▶ _GIVEN INFORMATION_:

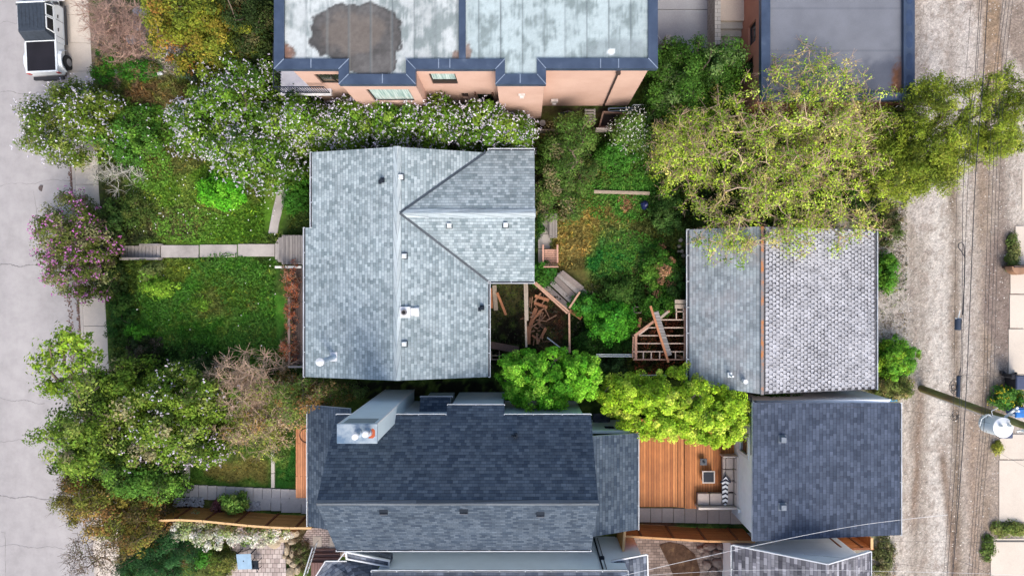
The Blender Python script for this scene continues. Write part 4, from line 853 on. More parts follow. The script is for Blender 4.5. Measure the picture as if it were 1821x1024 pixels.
def roofA(px, py):
    n = fbm(px / 20, py / 20, 81, 5); n2 = fbm(px / 2.2, py / 30, 83, 4); n3 = fbm(px / 5, py / 5, 85, 4); n4 = fbm(px / 60, py / 60, 87, 3)
    c = np.zeros(px.shape + (3,)) + G(.43, .465, .465)
    k = (px - 505) / 38.5; fr = k - np.floor(k); xi = np.floor(k); hsh = _hash(xi, xi * 0, 5)[..., None]
    c = c * (.86 + .24 * hsh); c = np.where((px > 828)[..., None], c * G(.9, 1.0, 1.02), c)
    st = np.clip((n2 * .34 + n * .82 + .12 * np.exp(-((fr - .02) / .25) ** 2) - .57 + .08 * (px > 670) * (px < 815)) * 4.5, 0, 1)[..., None]; c = lerp(c, st * .75, G(.13, .17, .17))
    red = soft(px + (105 - py) * .0, py, 508, 98, 15, 20, n3); red = np.maximum(red, soft(px, py, 813, 99, 10, 9, n3) * .8); red = np.maximum(red, soft(px, py, 832, 94, 6, 16, n3) * .8)
    # wet pond
    d = ((np.abs(px - 632) / 84) ** 2.6 + (np.abs(py - 58) / (52)) ** 2.6) ** (1 / 2.6) + (n - .5) * .34 - .12 * np.exp(-((px - 650) / 40) ** 2) * (py > 80) * 1.0
    d = np.where((px < 640), d + .04, d); d = np.minimum(d, ((np.abs(px - 660) / 44) ** 3 + (np.abs(py - 100) / 36) ** 3) ** (1 / 3) + (n - .5) * .5); pond = np.clip((1 - d) * 26, 0, 1)[..., None]; c = lerp(c, pond, G(.085, .082, .08) * (.8 + 1.1 * (n4[..., None] - .3) + .5 * (n3[..., None] - .4)))
    rim = np.exp(-((d - .955) / .035) ** 2)[..., None]; c = lerp(c, rim * .75, G(.045, .045, .045)); inner = soft(px, py, 628, 58, 56, 34, n, .3); c = lerp(c, inner * .6, G(.165, .14, .12)); c = lerp(c, pond * (np.abs(fr[..., None] - .5) > .44) * .35, G(.2, .2, .19))
    c = lerp(c, np.clip(np.exp(-((fr) / .03) ** 2) + np.exp(-((fr - 1) / .03) ** 2), 0, 1)[..., None] * .65, G(.08, .10, .11)); c = lerp(c, red * .9, G(.17, .085, .055) * (.5 + n3[..., None]))
    dk = soft(px, py, 1095, 90, 60, 22, n, .3); c = lerp(c, dk * .6, G(.20, .24, .25)); c = lerp(c, soft(px, py, 1087, 92, 7, 6, n3), G(.62, .66, .66))
    return c * (.86 + .28 * n3[..., None])
RA = attrmat('membrane_roof', .8, .3, [(40, .88, 1.1)], bumpd=.01, bs=.2)
def cut(o, polyin):
    return o
rx = np.arange(P(503, 0, 6.09).x, P(1155, 0, 6.09).x, .06); ry = np.arange(P(0, 134, 6.09).y, YT - .3, .07)
def insideA(x, y):
    k = (x > I[1].x - .1) & (x < I[-2].x + .1) & (y > I[1].y - .09)
    for a, b_ in ((3, 4), (7, 8)): k |= (x > I[a].x - .09) & (x < I[b_].x + .09) & (y > I[a].y - .09)
    return k
sheet('flat_roof', rx, ry, 6.09, roofA, RA, hA, keep=insideA)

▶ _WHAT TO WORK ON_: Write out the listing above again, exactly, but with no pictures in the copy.

▶ _ANSWER_:
The Blender Python script for this scene continues. Write part 4, from line 853 on. More parts follow. The script is for Blender 4.5. Measure the picture as if it were 1821x1024 pixels.
def roofA(px, py):
    n = fbm(px / 20, py / 20, 81, 5); n2 = fbm(px / 2.2, py / 30, 83, 4); n3 = fbm(px / 5, py / 5, 85, 4); n4 = fbm(px / 60, py / 60, 87, 3)
    c = np.zeros(px.shape + (3,)) + G(.43, .465, .465)
    k = (px - 505) / 38.5; fr = k - np.floor(k); xi = np.floor(k); hsh = _hash(xi, xi * 0, 5)[..., None]
    c = c * (.86 + .24 * hsh); c = np.where((px > 828)[..., None], c * G(.9, 1.0, 1.02), c)
    st = np.clip((n2 * .34 + n * .82 + .12 * np.exp(-((fr - .02) / .25) ** 2) - .57 + .08 * (px > 670) * (px < 815)) * 4.5, 0, 1)[..., None]; c = lerp(c, st * .75, G(.13, .17, .17))
    red = soft(px + (105 - py) * .0, py, 508, 98, 15, 20, n3); red = np.maximum(red, soft(px, py, 813, 99, 10, 9, n3) * .8); red = np.maximum(red, soft(px, py, 832, 94, 6, 16, n3) * .8)
    # wet pond
    d = ((np.abs(px - 632) / 84) ** 2.6 + (np.abs(py - 58) / (52)) ** 2.6) ** (1 / 2.6) + (n - .5) * .34 - .12 * np.exp(-((px - 650) / 40) ** 2) * (py > 80) * 1.0
    d = np.where((px < 640), d + .04, d); d = np.minimum(d, ((np.abs(px - 660) / 44) ** 3 + (np.abs(py - 100) / 36) ** 3) ** (1 / 3) + (n - .5) * .5); pond = np.clip((1 - d) * 26, 0, 1)[..., None]; c = lerp(c, pond, G(.085, .082, .08) * (.8 + 1.1 * (n4[..., None] - .3) + .5 * (n3[..., None] - .4)))
    rim = np.exp(-((d - .955) / .035) ** 2)[..., None]; c = lerp(c, rim * .75, G(.045, .045, .045)); inner = soft(px, py, 628, 58, 56, 34, n, .3); c = lerp(c, inner * .6, G(.165, .14, .12)); c = lerp(c, pond * (np.abs(fr[..., None] - .5) > .44) * .35, G(.2, .2, .19))
    c = lerp(c, np.clip(np.exp(-((fr) / .03) ** 2) + np.exp(-((fr - 1) / .03) ** 2), 0, 1)[..., None] * .65, G(.08, .10, .11)); c = lerp(c, red * .9, G(.17, .085, .055) * (.5 + n3[..., None]))
    dk = soft(px, py, 1095, 90, 60, 22, n, .3); c = lerp(c, dk * .6, G(.20, .24, .25)); c = lerp(c, soft(px, py, 1087, 92, 7, 6, n3), G(.62, .66, .66))
    return c * (.86 + .28 * n3[..., None])
RA = attrmat('membrane_roof', .8, .3, [(40, .88, 1.1)], bumpd=.01, bs=.2)
def cut(o, polyin):
    return o
rx = np.arange(P(503, 0, 6.09).x, P(1155, 0, 6.09).x, .06); ry = np.arange(P(0, 134, 6.09).y, YT - .3, .07)
def insideA(x, y):
    k = (x > I[1].x - .1) & (x < I[-2].x + .1) & (y > I[1].y - .09)
    for a, b_ in ((3, 4), (7, 8)): k |= (x > I[a].x - .09) & (x < I[b_].x + .09) & (y > I[a].y - .09)
    return k
sheet('flat_roof', rx, ry, 6.09, roofA, RA, hA, keep=insideA)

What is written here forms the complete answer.